STATED TASK: Your task is to locate every line holding the string "from" and to copy each of them.

PROVIDED DATA:
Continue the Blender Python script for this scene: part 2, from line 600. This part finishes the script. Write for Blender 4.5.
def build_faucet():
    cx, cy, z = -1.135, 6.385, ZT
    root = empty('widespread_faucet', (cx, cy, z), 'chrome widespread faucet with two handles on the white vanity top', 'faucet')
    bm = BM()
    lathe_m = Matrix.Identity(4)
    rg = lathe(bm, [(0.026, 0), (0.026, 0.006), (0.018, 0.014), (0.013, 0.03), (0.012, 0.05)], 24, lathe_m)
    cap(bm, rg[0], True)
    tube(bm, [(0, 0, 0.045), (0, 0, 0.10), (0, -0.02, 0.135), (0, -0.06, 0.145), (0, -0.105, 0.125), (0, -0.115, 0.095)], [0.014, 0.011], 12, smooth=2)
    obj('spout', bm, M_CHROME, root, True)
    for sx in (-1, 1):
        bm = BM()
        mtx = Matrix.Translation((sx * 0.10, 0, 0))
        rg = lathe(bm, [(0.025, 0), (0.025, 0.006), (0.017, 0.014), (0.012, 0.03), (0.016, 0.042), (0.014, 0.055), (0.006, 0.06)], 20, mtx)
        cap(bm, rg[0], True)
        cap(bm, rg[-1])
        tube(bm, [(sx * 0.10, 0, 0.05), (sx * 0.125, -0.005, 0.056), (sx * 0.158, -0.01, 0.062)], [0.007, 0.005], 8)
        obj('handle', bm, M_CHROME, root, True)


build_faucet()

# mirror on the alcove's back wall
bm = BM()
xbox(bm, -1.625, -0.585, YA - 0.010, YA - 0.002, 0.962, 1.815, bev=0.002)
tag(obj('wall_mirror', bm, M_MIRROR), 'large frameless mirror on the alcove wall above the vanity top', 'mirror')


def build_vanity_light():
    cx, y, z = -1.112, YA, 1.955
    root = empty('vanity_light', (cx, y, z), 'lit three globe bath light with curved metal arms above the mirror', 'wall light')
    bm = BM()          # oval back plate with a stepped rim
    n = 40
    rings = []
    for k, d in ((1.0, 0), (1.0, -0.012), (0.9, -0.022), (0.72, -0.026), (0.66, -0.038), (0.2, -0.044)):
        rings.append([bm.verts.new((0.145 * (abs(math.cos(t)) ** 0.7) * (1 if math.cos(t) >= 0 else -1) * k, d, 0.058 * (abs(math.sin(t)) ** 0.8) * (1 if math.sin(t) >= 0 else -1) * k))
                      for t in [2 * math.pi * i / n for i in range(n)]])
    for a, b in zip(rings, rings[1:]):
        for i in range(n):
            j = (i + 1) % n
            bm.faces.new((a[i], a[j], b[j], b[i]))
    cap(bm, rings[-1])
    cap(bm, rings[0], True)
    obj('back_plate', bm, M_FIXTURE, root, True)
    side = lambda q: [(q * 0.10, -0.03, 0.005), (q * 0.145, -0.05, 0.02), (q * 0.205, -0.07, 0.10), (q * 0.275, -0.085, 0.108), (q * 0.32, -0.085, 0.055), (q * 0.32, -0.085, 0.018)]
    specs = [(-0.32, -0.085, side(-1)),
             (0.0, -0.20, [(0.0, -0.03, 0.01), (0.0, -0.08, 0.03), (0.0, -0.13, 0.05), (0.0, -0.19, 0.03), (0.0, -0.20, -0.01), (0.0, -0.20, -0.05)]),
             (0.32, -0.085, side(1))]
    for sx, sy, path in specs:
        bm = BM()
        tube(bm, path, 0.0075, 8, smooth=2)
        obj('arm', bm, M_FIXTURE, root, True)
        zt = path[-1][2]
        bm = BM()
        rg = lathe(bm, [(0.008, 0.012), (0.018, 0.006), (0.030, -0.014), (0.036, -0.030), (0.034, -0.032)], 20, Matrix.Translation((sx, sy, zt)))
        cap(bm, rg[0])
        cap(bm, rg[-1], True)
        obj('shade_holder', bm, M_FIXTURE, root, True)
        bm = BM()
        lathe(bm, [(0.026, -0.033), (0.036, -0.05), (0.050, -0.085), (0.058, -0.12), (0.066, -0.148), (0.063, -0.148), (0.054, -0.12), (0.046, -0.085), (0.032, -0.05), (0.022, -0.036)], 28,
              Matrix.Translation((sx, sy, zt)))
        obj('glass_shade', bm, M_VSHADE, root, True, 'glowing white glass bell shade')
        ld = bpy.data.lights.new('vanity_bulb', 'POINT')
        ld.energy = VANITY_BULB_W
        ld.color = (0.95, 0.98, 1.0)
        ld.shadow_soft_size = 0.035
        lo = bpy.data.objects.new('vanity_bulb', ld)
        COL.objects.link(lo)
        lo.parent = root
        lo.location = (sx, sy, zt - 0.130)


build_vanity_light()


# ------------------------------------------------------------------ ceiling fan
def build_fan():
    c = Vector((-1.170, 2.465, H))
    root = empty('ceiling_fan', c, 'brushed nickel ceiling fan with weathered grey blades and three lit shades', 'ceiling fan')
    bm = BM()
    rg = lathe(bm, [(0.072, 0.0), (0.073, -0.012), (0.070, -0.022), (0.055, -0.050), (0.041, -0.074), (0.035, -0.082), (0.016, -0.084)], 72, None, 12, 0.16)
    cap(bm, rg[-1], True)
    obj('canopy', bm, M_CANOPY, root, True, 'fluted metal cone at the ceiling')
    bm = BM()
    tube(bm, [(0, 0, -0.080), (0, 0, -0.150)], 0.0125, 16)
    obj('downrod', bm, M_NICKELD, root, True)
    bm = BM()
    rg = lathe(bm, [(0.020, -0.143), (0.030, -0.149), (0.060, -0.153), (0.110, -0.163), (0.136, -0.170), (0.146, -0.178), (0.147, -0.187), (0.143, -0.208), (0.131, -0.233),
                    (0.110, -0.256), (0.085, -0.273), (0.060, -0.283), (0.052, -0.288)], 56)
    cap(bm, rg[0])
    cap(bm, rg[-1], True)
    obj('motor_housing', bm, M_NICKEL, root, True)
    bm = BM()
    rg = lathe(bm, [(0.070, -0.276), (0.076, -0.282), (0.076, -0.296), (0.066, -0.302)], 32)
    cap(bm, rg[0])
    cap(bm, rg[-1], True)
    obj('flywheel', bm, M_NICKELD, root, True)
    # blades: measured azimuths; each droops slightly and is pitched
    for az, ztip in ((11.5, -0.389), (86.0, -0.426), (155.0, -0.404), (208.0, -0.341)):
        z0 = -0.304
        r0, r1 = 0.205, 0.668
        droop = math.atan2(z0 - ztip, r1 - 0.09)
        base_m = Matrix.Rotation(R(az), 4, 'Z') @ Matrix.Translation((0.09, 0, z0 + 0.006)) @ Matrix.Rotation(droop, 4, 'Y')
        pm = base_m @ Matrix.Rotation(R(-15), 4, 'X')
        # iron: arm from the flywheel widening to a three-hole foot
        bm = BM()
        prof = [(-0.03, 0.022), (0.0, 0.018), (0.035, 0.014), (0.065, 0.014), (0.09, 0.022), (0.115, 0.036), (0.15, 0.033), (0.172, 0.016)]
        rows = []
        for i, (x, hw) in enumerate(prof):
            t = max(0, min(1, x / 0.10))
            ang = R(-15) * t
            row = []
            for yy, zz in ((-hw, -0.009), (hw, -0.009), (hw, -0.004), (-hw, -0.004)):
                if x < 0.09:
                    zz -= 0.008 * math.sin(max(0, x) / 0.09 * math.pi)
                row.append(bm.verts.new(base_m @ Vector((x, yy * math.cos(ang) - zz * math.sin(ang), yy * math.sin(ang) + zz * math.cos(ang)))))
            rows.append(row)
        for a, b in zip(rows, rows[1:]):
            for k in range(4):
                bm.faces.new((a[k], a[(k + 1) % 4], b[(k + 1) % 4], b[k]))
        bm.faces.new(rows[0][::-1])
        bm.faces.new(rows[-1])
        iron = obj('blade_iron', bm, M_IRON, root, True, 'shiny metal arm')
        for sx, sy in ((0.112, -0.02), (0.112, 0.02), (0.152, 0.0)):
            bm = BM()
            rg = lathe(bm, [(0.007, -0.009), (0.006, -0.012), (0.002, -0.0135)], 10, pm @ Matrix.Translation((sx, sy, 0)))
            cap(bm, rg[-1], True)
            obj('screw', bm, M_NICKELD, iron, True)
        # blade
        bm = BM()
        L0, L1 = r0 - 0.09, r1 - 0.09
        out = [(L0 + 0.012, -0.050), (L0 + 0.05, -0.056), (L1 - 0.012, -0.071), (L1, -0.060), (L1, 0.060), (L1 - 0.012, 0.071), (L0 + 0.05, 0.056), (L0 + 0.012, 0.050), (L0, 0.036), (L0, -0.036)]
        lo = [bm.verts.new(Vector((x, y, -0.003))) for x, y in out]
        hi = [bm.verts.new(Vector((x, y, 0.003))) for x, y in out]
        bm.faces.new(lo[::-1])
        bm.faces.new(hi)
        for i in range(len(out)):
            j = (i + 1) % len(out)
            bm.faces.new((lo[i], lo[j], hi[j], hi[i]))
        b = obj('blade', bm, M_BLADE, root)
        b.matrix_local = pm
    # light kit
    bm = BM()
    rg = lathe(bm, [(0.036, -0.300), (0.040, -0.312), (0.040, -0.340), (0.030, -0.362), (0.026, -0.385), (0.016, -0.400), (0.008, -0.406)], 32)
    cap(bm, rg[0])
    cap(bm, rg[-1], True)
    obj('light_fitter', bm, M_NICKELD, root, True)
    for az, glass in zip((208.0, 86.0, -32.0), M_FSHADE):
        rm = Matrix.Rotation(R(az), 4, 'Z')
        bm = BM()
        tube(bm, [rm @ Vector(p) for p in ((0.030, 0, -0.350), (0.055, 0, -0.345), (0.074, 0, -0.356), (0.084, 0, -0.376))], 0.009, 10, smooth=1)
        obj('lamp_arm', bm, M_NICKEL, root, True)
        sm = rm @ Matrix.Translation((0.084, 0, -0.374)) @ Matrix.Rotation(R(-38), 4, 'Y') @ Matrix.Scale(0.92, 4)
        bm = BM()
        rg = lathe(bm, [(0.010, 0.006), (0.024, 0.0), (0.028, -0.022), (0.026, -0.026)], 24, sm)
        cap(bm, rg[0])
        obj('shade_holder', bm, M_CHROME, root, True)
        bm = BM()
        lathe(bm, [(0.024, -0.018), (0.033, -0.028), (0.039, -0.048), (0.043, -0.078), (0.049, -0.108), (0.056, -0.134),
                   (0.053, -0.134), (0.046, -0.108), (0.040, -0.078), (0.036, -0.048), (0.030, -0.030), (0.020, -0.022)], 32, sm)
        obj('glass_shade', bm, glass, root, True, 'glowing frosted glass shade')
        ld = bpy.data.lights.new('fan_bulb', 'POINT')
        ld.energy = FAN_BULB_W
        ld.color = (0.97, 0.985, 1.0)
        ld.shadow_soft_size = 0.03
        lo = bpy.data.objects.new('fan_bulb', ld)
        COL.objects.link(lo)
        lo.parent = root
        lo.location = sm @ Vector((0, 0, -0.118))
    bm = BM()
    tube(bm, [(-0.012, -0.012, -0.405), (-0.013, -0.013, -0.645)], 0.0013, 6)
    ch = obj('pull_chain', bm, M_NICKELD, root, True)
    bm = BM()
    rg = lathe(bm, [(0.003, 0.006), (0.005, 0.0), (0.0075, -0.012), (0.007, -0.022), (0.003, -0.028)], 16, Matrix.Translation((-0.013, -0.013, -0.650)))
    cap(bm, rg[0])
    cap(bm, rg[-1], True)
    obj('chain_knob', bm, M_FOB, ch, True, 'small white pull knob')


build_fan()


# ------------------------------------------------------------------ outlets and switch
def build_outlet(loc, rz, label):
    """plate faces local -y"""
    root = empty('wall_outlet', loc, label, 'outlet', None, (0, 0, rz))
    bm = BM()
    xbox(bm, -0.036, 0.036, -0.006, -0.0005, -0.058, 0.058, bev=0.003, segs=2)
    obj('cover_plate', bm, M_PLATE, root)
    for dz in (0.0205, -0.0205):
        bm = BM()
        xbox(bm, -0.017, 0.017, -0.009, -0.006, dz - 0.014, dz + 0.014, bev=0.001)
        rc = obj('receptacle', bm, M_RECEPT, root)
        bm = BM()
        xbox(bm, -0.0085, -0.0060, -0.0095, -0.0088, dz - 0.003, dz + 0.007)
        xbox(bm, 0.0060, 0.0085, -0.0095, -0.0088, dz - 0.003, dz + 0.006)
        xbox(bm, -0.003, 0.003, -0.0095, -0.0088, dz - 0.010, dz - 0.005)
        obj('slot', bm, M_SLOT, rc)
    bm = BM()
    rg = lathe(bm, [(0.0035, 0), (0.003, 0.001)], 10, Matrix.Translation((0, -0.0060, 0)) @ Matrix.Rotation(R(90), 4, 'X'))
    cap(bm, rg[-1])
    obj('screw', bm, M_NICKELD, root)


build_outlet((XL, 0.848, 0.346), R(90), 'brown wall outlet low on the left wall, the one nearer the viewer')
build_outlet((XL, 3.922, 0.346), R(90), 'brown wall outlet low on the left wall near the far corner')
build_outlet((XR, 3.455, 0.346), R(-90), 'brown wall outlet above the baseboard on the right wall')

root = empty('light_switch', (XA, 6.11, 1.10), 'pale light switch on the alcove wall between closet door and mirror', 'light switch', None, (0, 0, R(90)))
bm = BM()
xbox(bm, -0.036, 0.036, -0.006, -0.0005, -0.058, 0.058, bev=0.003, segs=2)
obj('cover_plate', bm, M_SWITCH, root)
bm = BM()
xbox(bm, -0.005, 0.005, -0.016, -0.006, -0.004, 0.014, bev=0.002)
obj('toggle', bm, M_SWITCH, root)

TASK ANSWER:
Continue the Blender Python script for this scene: part 2, from line 600. This part finishes the script. Write for Blender 4.5.
        # iron: arm from the flywheel widening to a three-hole foot